Sua produção sobre a obra de Lima Barreto é vasta e inclui a monumental Toda crônica (Agir, 2004). Agora, está contente de ver publicados Impressões de leitura e outros textos críticos (Penguin/Cia. Das Letras), que traz crônicas, resenhas e cartas a jovens escritores; Sobre Lima Barreto – Três ensaios (e-galáxia), e-book no qual comenta a iconografia e a obra do escritor; e Lima Barreto cronista do Rio (Autêntica), em que assina a introdução do volume com imagens e crônicas sobre a capital brasileira de então.

Para Beatriz, a singularidade maior de Lima Barreto é um gesto político-literário que lhe garantiu pioneirismo nas letras brasileiras: descrever e incorporar na literatura o universo suburbano, os pobres, os subalternos e os chamados “cidadãos de segunda categoria”, tornando-os protagonistas. Com a autoridade de integrar tal “camada social”, não tinha papas na língua. “A crítica dele se dirigia contra o poder constituído, os males dessa República que surgia autoritária e racista. E ele toma partido dos excluídos”, diz.

Postura crítica

A pesquisadora aponta para o fato de que Lima Barreto sempre foi um deles. Negro e suburbano, teve que persistir para ganhar espaço na imprensa. “Essa situação de exclusão favoreceu a postura crítica dele, porque ele tinha uma liberdade que muitos outros intelectuais não tinham. Ele não dependia de ninguém, não devia nada a ninguém”, explica a professsora.

Sempre atualizado dos fatos e ideias que circulavam no Brasil e no mundo, o escritor se identificou com princípios anarquistas, coerentes com sua visão igualitária e com a defesa dos deserdados. “A utopia dele está perto de um anarquismo ou um socialismo internacionalista”, diz Beatriz, apontando que o escritor foi ferrenho crítico do militarismo e sempre expôs o absurdo da guerra.

Arte e vida de Lima Barreto

Apesar da vida conturbada e curta – morreu aos 42 anos –, Lima Barreto escreveu bastante sobre seu tempo. E sua obra é importante documento sobre a época e a cidade. “A crônica é um gênero que existe a partir da relação com a cidade e com o leitor. Isso contamina muito positivamente a escrita do Lima. Os contos são próximos das crônicas e as crônicas próximas do conto. Ele faz crônicas de maneira próxima a um diário, fala de suas impressões sobre onde morava, sobre a rua, o bairro, as pessoas.”

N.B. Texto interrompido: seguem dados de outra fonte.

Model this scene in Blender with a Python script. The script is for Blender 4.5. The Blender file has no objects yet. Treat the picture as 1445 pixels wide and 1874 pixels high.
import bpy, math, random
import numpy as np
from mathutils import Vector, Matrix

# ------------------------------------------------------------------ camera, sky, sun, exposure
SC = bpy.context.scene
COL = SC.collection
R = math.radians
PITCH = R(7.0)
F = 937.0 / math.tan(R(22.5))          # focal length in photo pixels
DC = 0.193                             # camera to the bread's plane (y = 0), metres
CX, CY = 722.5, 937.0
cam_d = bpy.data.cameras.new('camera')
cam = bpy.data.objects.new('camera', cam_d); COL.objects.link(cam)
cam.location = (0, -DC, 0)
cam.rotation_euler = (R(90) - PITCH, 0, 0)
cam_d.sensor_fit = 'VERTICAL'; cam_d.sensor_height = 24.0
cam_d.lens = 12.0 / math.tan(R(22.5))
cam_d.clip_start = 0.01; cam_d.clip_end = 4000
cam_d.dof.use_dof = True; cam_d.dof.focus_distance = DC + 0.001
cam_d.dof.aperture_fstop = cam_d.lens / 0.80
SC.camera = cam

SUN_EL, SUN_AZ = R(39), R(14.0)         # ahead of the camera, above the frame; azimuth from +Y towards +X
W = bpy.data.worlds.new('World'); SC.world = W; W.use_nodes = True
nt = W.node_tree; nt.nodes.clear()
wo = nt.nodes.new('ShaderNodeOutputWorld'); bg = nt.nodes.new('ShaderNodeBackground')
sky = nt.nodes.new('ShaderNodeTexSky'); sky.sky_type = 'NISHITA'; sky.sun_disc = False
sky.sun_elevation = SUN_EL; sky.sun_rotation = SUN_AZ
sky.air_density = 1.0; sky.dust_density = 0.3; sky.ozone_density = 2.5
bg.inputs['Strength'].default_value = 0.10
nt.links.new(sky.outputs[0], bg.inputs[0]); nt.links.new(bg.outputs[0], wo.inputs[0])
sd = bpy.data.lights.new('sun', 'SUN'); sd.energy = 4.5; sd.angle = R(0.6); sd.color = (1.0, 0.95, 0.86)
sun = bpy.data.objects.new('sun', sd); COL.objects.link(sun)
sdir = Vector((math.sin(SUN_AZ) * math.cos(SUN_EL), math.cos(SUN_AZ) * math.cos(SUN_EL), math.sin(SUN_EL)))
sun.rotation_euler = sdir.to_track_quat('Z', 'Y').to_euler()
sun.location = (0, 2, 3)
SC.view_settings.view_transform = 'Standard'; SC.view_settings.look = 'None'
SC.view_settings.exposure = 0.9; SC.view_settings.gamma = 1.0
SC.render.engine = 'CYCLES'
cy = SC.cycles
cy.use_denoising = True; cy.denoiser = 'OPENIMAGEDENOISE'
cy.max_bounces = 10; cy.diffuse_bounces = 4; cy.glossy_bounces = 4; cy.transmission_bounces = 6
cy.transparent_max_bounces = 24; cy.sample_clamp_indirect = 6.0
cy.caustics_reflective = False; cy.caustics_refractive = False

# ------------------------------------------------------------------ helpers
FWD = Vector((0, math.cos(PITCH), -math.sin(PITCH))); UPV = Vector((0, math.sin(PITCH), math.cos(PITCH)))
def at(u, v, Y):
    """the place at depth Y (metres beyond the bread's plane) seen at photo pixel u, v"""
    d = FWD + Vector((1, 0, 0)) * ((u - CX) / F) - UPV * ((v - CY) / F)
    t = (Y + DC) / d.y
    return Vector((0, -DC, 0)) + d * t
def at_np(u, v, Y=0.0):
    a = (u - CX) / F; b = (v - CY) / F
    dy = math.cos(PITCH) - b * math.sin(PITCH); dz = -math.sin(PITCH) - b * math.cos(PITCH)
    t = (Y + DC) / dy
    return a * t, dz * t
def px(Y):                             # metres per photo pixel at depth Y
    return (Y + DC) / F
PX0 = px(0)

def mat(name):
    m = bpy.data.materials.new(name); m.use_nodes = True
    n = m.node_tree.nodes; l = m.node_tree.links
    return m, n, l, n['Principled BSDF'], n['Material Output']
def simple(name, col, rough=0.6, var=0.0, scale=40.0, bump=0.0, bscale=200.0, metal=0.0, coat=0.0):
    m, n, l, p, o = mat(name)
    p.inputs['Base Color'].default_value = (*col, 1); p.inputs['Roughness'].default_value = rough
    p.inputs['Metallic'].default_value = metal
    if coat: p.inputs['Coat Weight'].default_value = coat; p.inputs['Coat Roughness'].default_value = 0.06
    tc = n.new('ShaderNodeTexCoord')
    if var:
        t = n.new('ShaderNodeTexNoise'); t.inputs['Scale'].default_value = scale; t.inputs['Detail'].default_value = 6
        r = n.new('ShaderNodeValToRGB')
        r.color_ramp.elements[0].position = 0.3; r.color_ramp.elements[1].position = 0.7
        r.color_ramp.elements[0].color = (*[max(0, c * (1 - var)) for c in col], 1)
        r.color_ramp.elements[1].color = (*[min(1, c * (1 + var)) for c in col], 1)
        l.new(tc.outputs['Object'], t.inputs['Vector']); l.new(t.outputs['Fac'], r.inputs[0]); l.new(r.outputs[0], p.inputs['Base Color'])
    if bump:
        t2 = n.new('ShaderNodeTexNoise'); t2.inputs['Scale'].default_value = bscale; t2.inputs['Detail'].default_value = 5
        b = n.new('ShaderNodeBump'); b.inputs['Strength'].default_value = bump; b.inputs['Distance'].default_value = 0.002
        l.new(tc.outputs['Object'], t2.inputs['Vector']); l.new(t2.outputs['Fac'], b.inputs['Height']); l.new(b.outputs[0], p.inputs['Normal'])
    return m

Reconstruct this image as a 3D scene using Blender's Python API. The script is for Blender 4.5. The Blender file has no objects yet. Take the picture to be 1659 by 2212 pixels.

As duas obras reunidas no volume organizado por Beatriz Resende – Os bruzundungas e Numa e a ninfa – são testemunhos saborosos sobre o Rio de Janeiro que se modernizava. O primeiro, publicado em 1917, é uma sátira em que descreve a Bruzundanga, país-espelho do Brasil. Ali, não poupa seu escárnio para evidenciar as mazelas nacionais. Um século depois, a atualidade do relato é impressionante, o que é um triste sinal de que pouco mudou desde então.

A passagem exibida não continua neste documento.